We all stopped seeing this guy as it was just to difficult to deal with him because everything is a competition even if WE did not want it to be..

... but even then he tried to compete with us... he started to run marathons.. which the great chess player also did.... so after not seeing this guy for 10 years I get a call out of the blue telling me to look at the times of the marathons... yep, he was running a 3 hour marathon... and wanted to know what Bobby's best was... well, he qualified for Boston with a 2:50... so the guy got pissed off and hung up never to call again... someone told me he was now doing ultra marathons, up to 100 miles so nobody we know can 'beat him'....

SOOO, if this is your all or nothing lifestyle.... I am sure you are pissing off anybody who knows you and you will not (IMO) have a great life... that is what 'get balance in your life' means to me... stop doing destructive things... YMMV...
 
Hi conflicted,

Sorry to hear about your problems. The last two posts hit it right on the head. The problem seems to be a lack of balance in your life. Due to your extreme frugalness, your day-to-day life is so drab that by the time you've gone six months, a year, whatever, you can't take it anymore, and need a release (or more an "explosion" in your case). That's what I think it is in a nutshell.

My advice would be to allow yourself some pleasures in your day to day life. Start dating, explore some hobbies. Not only will these things help you avoid the "build-up", but they are also your support system when it is difficult to resist the urge. Locking your savings up in a way that it takes at least a few days to get at the funds is also a good idea - it will at least give you a bit of time to think if you become tempted rather than being completely caught in the moment.

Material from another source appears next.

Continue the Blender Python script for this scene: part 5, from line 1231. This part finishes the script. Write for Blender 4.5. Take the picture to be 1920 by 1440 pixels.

About frugalness in general - my wife and I had a great discussion about this about a week ago. There is a real balance you have to find here. Of course, frugalness is needed for any long-term financial plan to be successful. But if you are too frugal, you are basically trading these years now for those years later when you may retire early - not too mention by not living today, you will not have the personal growth needed for those years later to be meaningful. You have to find a way to live a happy fulfilled life in these years now, while also saving enough money that you are not working forever. Lets suppose you defeat the gambling urge, and are able to retire by the time you are 45 or so. What will you do with the time that you have when this is achieved? Make sure you have a decent idea about this. And then ask yourself, can some of those things be done now, while still working? And if so, why wait?

I just think that a happy, balanced life now, where you still save 40% of your income is infinately better than a miserable life where you save 70% and retire a few years earlier.

Best of luck defeating your problem. As long as there is such a thing as free will, you CAN do it.